Yesterday I posted some recent crime fiction tidbits from European newspapers, so today it's back in the USA (and Canada) with news on this side of the Pond:
From the Toronto North Shore News comes an article on John Connolly (ironic, since he's Irish -- maybe I should have included him with yesterday's posting). The author talks about his latest novel The Reapers. "I really wanted to write about the way men relate to each other," he says. "There's a law in physics that says the thing is changed in the observation; you can't plot the position of something and say its speed, because you have to stop it to take its position. And I think men are a bit like that: when you put them in the company of women, their behaviour changes slightly."

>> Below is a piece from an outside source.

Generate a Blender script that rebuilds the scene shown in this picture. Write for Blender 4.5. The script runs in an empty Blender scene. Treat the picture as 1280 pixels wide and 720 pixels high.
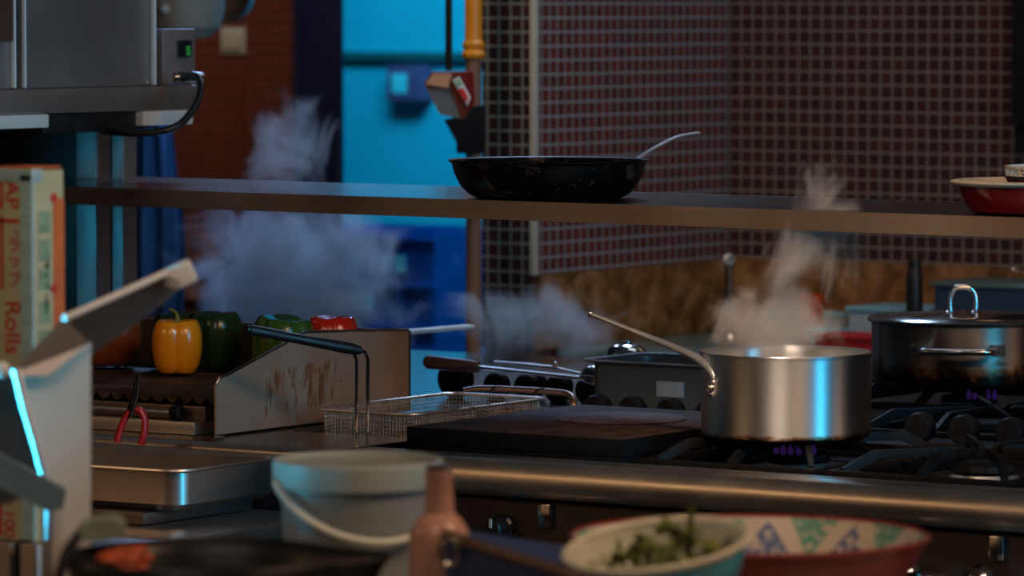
import bpy, bmesh, math, random
from mathutils import Vector, Matrix
random.seed(7)
SC = bpy.context.scene
COL = SC.collection
R = math.radians
V = Vector

# ------------------------------------------------------------ camera, world, light, exposure
cam_d = bpy.data.cameras.new('camera')
cam_d.sensor_width = 36.0
cam_d.lens = 5900.0 / 1280.0 * 36.0
cam_d.clip_start = 0.05
cam_d.clip_end = 100
cam = bpy.data.objects.new('camera', cam_d)
COL.objects.link(cam)
cam.location = (4.0, -6.0, 1.6)
cam.rotation_euler = (R(90) - math.atan(355 / 5900.0), 0, R(34))
cam_d.dof.use_dof = True
cam_d.dof.focus_distance = 7.45
cam_d.dof.aperture_fstop = 6.0
SC.camera = cam

w = bpy.data.worlds.new('world'); SC.world = w; w.use_nodes = True
wb = w.node_tree.nodes['Background']
wb.inputs[0].default_value = (0.50, 0.34, 0.26, 1); wb.inputs[1].default_value = 0.035

def area(name, loc, target, size, energy, color, size_y=None, spread=180):
    l = bpy.data.lights.new(name, 'AREA'); l.energy = energy; l.color = color
    l.shape = 'RECTANGLE'; l.size = size; l.size_y = size_y or size; l.spread = R(spread)
    o = bpy.data.objects.new(name, l); COL.objects.link(o); o.location = loc
    o.rotation_euler = (V(target) - V(loc)).to_track_quat('-Z', 'Y').to_euler()
    return o
area('ceiling_lamp_warm', (2.6, -1.4, 2.75), (-0.2, 0.4, 0.95), 1.3, 34, (1.0, 0.64, 0.40), 0.5)
area('ceiling_lamp_pass', (1.3, -3.4, 2.7), (0.5, -1.8, 1.0), 0.9, 8.5, (1.0, 0.76, 0.58), 0.6)
area('right_warm_fill', (3.9, 1.2, 1.7), (-0.6, 0.4, 1.0), 0.9, 9, (1.0, 0.60, 0.38), 1.2)  # added warm fill for the guard and other right-facing sides, no doorway
area('front_left_warm_fill', (-2.6, -4.6, 1.3), (0.0, 0.0, 1.1), 2.6, 2.0, (1.0, 0.50, 0.24), 1.5)  # added warm panel that front-facing steel reflects as brown
area('front_counter_lamp', (-1.7, -3.1, 2.35), (0.2, 0.0, 0.9), 1.6, 3.0, (1.0, 0.62, 0.32), 0.35, 110)
area('saucepan_fill', (0.75, -0.95, 2.3), (0.28, 0.27, 1.10), 0.2, 1.1, (1.0, 0.74, 0.55), 0.2, 32)  # added fill that brightens the saucepan's steam and rim
area('upright_cyan_fill', (-2.3, -1.0, 1.25), (-1.46, 0.74, 1.15), 0.1, 0.06, (0.05, 0.66, 1.0), 0.5, 14)  # added cyan light for the shelf uprights, no tube there
area('mosaic_corner_fill', (-1.22, 2.88, 2.15), (-1.5, 3.1, 1.5), 0.12, 0.4, (0.15, 0.5, 1.0), 0.12)  # added blue light that makes the glow in the mosaic corner
area('mosaic_warm_fill', (-0.55, 2.75, 2.2), (-0.8, 3.15, 1.4), 0.15, 0.35, (1.0, 0.6, 0.3), 0.15)  # added small warm light to tint the grout of the back mosaic
area('pot_blue_fill', (3.62, -0.42, 1.45), (0.25, 0.3, 1.35), 0.55, 4.5, (0.16, 0.50, 0.95), 2.2, 90)  # unseen added panel that widens the blue reflection on the pots
area('neon_tube_window', (3.45, -0.42, 1.45), (0.25, 0.3, 1.35), 0.06, 15, (0.01, 0.60, 1.0), 2.5, 90)
area('slicer_edge_fill', (-0.15, -2.42, 0.96), (0.56, -1.90, 1.17), 0.14, 0.9, (0.04, 0.66, 1.0), 0.3, 17)  # added narrow cyan light aimed only at the slicer's front edge
area('left_wall_fill', (-3.3, 2.9, 2.75), (-4.5, 4.4, 1.5), 0.4, 3.4, (1.0, 0.72, 0.52), 0.3, 75)  # added fill, the left tile wall is too dark without it
area('pipe_fill', (-1.5, 1.3, 2.7), (-1.66, 2.2, 1.6), 0.3, 1.6, (1.0, 0.74, 0.45), 0.3, 70)  # added warm fill to bring up the ochre pipe
area('back_room_lamp', (-3.6, 4.75, 2.55), (-4.4, 6.0, 1.1), 1.2, 42, (0.02, 0.60, 0.95), 0.6)
area('steam_back_fill', (-2.6, 3.0, 2.7), (-2.25, 1.95, 1.15), 0.4, 8.0, (0.30, 0.52, 1.0), 0.4, 75)  # added blue backlight aimed at the left steam
area('island_blue_fill', (-1.3, 2.4, 2.6), (-1.0, 1.7, 1.0), 0.4, 4.5, (0.45, 0.68, 1.0), 0.4, 80)  # added blue backlight for the middle steam
area('back_wall_lamp', (-0.1, 1.6, 2.7), (-1.2, 3.2, 1.2), 0.8, 4.0, (0.80, 0.82, 0.95), 0.4)
area('back_counter_lamp', (-0.3, 2.2, 1.75), (-1.1, 2.95, 0.95), 0.3, 1.2, (1.0, 0.6, 0.35), 0.3)

SC.view_settings.view_transform = 'Standard'
SC.view_settings.look = 'None'
SC.view_settings.gamma = 1.0
SC.view_settings.use_curve_mapping = False
SC.view_settings.exposure = 0.0
SC.cycles.use_denoising = True
SC.cycles.volume_step_rate = 1.0
SC.cycles.max_bounces = 8
SC.cycles.sample_clamp_indirect = 4.0

# ------------------------------------------------------------ materials
def nt_of(name):
    m = bpy.data.materials.new(name); m.use_nodes = True
    nt = m.node_tree
    return m, nt, nt.nodes['Principled BSDF']
def N(nt, t, **kw):
    n = nt.nodes.new(t)
    for k, v in kw.items(): setattr(n, k, v)
    return n
def ramp(nt, src, stops):
    r = N(nt, 'ShaderNodeValToRGB')
    e = r.color_ramp.elements
    while len(e) < len(stops): e.new(0.5)
    for i, (p, c) in enumerate(stops):
        e[i].position = p; e[i].color = (*c, 1) if len(c) == 3 else c
    nt.links.new(src, r.inputs[0]); return r
def noise(nt, scale, detail=3, stretch=(1, 1, 1), coord='Object', rough=0.55, dist=0.0):
    tc = N(nt, 'ShaderNodeTexCoord'); mp = N(nt, 'ShaderNodeMapping')
    mp.inputs['Scale'].default_value = stretch
    nt.links.new(tc.outputs[coord], mp.inputs[0])
    n = N(nt, 'ShaderNodeTexNoise'); n.inputs['Scale'].default_value = scale
    n.inputs['Detail'].default_value = detail; n.inputs['Roughness'].default_value = rough
    n.inputs['Distortion'].default_value = dist
    nt.links.new(mp.outputs[0], n.inputs['Vector']); return n
def mat(name, col, rough=0.5, metal=0.0, var=0.15, scale=20, stretch=(1, 1, 1), bump=0.0, rvar=0.1, spec=0.5,
        trans=0.0, ior=1.45, alpha=1.0, emis=None, estr=0.0, coat=0.0, sss=0.0, aniso=0.0):
    m, nt, b = nt_of(name)
    n = noise(nt, scale, 4, stretch)
    lo = tuple(c * (1 - var) for c in col); hi = tuple(min(1, c * (1 + var)) for c in col)
    r = ramp(nt, n.outputs['Fac'], [(0.3, lo), (0.7, hi)])
    nt.links.new(r.outputs[0], b.inputs['Base Color'])
    rr = ramp(nt, n.outputs['Fac'], [(0.3, (max(0, rough - rvar),) * 3), (0.7, (min(1, rough + rvar),) * 3)])
    nt.links.new(rr.outputs[0], b.inputs['Roughness'])
    b.inputs['Metallic'].default_value = metal
    b.inputs['Specular IOR Level'].default_value = spec
    b.inputs['Transmission Weight'].default_value = trans
    b.inputs['IOR'].default_value = ior
    b.inputs['Alpha'].default_value = alpha
    b.inputs['Coat Weight'].default_value = coat
    b.inputs['Anisotropic'].default_value = aniso
    if sss: b.inputs['Subsurface Weight'].default_value = sss; b.inputs['Subsurface Radius'].default_value = (0.02, 0.01, 0.005)
    if emis: b.inputs['Emission Color'].default_value = (*emis, 1); b.inputs['Emission Strength'].default_value = estr
    if bump:
        bp = N(nt, 'ShaderNodeBump'); bp.inputs['Strength'].default_value = bump; bp.inputs['Distance'].default_value = 0.002
        nt.links.new(n.outputs['Fac'], bp.inputs['Height']); nt.links.new(bp.outputs[0], b.inputs['Normal'])
    return m
def patch_mat(name, cols, rough, metal, scale, stops, dist=0.5, bump=0.2, rough2=None):
    """several colours laid in noise patches (rust, scorching, worn seasoning)"""
    m, nt, b = nt_of(name)
    n = noise(nt, scale, 6, dist=dist, rough=0.65)
    r = ramp(nt, n.outputs['Fac'], list(zip(stops, cols)))
    nt.links.new(r.outputs[0], b.inputs['Base Color'])
    rr = ramp(nt, n.outputs['Fac'], [(stops[0], (rough,) * 3), (stops[-1], (rough2 if rough2 is not None else rough,) * 3)])
    nt.links.new(rr.outputs[0], b.inputs['Roughness'])
    b.inputs['Metallic'].default_value = metal
    bp = N(nt, 'ShaderNodeBump'); bp.inputs['Strength'].default_value = bump; bp.inputs['Distance'].default_value = 0.001
    nt.links.new(n.outputs['Fac'], bp.inputs['Height']); nt.links.new(bp.outputs[0], b.inputs['Normal'])
    return m
def low_spec(m, v):
    m.node_tree.nodes['Principled BSDF'].inputs['Specular IOR Level'].default_value = v
    return m
def tile_mat(name, axis, pitch, c1, c2, grout, gw=0.0035, rough=0.3):
    m, nt, b = nt_of(name)
    tc = N(nt, 'ShaderNodeTexCoord'); sp = N(nt, 'ShaderNodeSeparateXYZ'); cb = N(nt, 'ShaderNodeCombineXYZ')
    nt.links.new(tc.outputs['Object'], sp.inputs[0])
    nt.links.new(sp.outputs[axis], cb.inputs[0]); nt.links.new(sp.outputs[2], cb.inputs[1])
    br = N(nt, 'ShaderNodeTexBrick'); br.offset = 0; br.offset_frequency = 1; br.squash = 1
    br.inputs['Scale'].default_value = 1; br.inputs['Brick Width'].default_value = pitch; br.inputs['Row Height'].default_value = pitch
    br.inputs['Mortar Size'].default_value = gw; br.inputs['Mortar Smooth'].default_value = 0.1; br.inputs['Bias'].default_value = 0
    br.inputs['Color1'].default_value = (*c1, 1); br.inputs['Color2'].default_value = (*c2, 1); br.inputs['Mortar'].default_value = (*grout, 1)
    nt.links.new(cb.outputs[0], br.inputs['Vector']); nt.links.new(br.outputs['Color'], b.inputs['Base Color'])
    rr = ramp(nt, br.outputs['Fac'], [(0, (rough,) * 3), (1, (0.85,) * 3)]); nt.links.new(rr.outputs[0], b.inputs['Roughness'])
    bp = N(nt, 'ShaderNodeBump'); bp.inputs['Strength'].default_value = 0.6; bp.inputs['Distance'].default_value = 0.002; bp.invert = True
    nt.links.new(br.outputs['Fac'], bp.inputs['Height']); nt.links.new(bp.outputs[0], b.inputs['Normal'])
    return m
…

The Post Star of Glen Falls, NY, gave its recommendations for summer mystery reading: Bangkok 8 by John Burdett, Neon Rain by James Lee Burke, Hitler's Peace by Philip Kerr, and Sun Storm by Asa Larson.
The Tampa Bay News Tribune wrote that the Gerber Baby has a new book. As hard as it may be to see now, octagenarian Ann Turner Cook was once the model for the chubby-cheeked commercial icon. She just published her fourth mystery novel, Micanopy in Shadow.
Last December, a new anthology edited by Otto Penzler was released, featuring mystery stories written by members of the legendary literary circle 1920s, the the Algonquin Round Table. The Classic Mysteries Podcast talked about via an online blog link here.
Publishers Weekly printed a web-exclusive interview with Lawrence Block about his latest novel starring Keller, the laconic, stamp-collecting hitman, titled Hit and Run.
The Boston Globe Online reviews British mystery author Morag Joss's latest, The Night Following. (OK, so this is a European subject, too, but there *is* a lot of global cross-polination in crime fiction these days—a very good thing, in my opinion).
And Sarah Weinman, in the Los Angeles Times, reviewed Finding Nouf, the fiction work by San Francisco novelist Zoe Ferraris which developed from a stay in Saudi Arabia for several years after the first Gulf War.